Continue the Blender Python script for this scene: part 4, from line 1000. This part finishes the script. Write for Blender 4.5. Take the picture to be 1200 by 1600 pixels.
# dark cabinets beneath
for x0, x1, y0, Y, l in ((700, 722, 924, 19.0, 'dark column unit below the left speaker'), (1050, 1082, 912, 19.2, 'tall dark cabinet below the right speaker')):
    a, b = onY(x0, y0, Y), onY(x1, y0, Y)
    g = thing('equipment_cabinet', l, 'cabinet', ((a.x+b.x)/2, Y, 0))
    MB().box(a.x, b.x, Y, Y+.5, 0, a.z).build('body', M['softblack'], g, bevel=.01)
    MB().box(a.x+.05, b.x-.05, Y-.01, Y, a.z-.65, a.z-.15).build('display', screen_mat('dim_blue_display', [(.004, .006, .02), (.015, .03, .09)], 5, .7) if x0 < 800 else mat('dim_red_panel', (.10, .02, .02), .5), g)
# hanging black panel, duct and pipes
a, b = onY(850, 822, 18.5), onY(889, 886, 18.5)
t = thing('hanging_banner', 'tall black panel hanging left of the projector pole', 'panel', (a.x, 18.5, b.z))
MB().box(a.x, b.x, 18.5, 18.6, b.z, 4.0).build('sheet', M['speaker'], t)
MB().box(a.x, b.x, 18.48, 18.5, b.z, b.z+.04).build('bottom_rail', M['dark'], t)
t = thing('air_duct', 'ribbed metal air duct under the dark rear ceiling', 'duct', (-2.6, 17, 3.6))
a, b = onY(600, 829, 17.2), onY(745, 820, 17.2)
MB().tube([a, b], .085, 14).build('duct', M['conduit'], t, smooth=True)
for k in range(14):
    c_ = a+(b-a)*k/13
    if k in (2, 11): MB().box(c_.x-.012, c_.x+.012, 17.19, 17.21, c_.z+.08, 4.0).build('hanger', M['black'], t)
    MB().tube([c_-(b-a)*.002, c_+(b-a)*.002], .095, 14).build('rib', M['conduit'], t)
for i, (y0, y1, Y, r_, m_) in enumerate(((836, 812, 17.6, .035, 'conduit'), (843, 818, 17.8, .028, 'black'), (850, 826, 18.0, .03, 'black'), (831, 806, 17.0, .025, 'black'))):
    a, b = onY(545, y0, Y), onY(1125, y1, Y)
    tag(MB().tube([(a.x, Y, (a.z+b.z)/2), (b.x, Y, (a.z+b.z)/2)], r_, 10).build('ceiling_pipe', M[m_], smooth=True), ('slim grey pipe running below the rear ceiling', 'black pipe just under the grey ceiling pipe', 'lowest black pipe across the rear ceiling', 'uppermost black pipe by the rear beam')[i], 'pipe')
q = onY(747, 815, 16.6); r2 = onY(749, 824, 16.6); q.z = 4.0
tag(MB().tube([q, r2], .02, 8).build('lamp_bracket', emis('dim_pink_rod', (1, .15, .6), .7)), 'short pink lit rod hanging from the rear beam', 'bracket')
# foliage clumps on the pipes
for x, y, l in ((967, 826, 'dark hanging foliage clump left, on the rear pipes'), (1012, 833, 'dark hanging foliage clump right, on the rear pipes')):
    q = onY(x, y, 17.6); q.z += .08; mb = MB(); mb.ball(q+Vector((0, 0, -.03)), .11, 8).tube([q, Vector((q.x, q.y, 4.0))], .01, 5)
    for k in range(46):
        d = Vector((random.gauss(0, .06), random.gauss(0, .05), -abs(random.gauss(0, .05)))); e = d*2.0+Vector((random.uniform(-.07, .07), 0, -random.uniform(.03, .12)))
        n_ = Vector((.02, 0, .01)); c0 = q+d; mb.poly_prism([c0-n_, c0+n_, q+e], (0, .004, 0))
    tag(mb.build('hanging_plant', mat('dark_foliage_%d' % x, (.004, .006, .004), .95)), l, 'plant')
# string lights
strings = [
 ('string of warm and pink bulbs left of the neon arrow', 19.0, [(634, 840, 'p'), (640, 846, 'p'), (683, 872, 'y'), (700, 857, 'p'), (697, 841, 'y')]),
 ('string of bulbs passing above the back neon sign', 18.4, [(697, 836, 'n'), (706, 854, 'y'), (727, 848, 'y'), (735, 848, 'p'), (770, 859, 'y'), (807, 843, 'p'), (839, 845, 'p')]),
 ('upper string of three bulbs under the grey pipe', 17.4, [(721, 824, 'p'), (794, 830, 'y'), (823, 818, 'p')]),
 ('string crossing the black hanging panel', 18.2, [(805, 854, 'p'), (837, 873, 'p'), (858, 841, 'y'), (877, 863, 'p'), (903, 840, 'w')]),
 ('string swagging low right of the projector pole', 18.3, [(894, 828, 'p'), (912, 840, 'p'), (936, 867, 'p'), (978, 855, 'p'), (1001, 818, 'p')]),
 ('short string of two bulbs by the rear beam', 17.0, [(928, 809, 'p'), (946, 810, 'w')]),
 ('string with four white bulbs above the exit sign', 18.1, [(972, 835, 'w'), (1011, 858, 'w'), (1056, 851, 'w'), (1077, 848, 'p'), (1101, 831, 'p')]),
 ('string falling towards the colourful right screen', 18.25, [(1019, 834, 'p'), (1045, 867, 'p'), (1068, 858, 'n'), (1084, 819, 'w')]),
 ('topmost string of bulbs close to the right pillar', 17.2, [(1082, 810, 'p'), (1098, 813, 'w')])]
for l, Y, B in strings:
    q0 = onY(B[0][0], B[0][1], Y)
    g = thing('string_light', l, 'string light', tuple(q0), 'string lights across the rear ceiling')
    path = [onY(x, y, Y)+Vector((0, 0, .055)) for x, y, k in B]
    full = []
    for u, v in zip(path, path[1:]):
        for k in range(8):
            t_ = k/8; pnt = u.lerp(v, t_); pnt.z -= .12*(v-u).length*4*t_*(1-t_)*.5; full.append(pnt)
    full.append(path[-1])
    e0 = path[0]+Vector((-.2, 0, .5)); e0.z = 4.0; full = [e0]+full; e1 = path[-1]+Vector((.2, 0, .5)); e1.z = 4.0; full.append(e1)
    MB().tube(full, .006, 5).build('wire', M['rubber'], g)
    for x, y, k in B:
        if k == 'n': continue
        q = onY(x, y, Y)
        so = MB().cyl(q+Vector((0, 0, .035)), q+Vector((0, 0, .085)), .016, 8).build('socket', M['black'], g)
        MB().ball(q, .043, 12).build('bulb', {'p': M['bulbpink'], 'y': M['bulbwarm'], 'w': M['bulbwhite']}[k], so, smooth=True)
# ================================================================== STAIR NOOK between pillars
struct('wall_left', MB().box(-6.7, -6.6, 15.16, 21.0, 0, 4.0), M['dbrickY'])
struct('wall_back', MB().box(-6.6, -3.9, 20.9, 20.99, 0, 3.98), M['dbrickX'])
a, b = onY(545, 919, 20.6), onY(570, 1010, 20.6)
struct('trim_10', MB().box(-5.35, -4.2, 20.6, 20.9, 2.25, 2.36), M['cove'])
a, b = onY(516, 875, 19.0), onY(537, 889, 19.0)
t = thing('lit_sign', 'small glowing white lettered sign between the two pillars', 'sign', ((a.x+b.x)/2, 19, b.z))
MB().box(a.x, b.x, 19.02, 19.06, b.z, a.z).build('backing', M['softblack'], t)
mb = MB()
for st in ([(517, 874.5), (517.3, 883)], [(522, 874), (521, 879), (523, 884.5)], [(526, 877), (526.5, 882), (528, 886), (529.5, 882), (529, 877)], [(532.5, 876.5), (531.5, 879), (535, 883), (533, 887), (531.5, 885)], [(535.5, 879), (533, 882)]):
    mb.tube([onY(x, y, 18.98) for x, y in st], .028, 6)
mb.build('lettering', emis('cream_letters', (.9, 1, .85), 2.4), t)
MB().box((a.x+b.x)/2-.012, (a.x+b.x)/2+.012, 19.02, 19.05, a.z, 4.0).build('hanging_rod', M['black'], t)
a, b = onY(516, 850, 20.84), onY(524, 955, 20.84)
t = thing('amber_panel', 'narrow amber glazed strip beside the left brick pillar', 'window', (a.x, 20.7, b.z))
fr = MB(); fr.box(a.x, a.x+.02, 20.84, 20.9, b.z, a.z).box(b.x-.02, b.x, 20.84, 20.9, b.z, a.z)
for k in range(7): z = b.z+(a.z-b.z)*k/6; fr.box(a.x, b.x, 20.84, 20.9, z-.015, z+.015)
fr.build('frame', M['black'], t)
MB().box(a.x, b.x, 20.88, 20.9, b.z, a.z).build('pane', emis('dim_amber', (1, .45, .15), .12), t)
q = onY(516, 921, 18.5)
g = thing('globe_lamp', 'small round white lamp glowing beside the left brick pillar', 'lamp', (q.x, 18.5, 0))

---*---

Make a copy of each line that contains the string "from".

**Solved exercise:**
Continue the Blender Python script for this scene: part 4, from line 1000. This part finishes the script. Write for Blender 4.5. Take the picture to be 1200 by 1600 pixels.
tag(MB().tube([q, r2], .02, 8).build('lamp_bracket', emis('dim_pink_rod', (1, .15, .6), .7)), 'short pink lit rod hanging from the rear beam', 'bracket')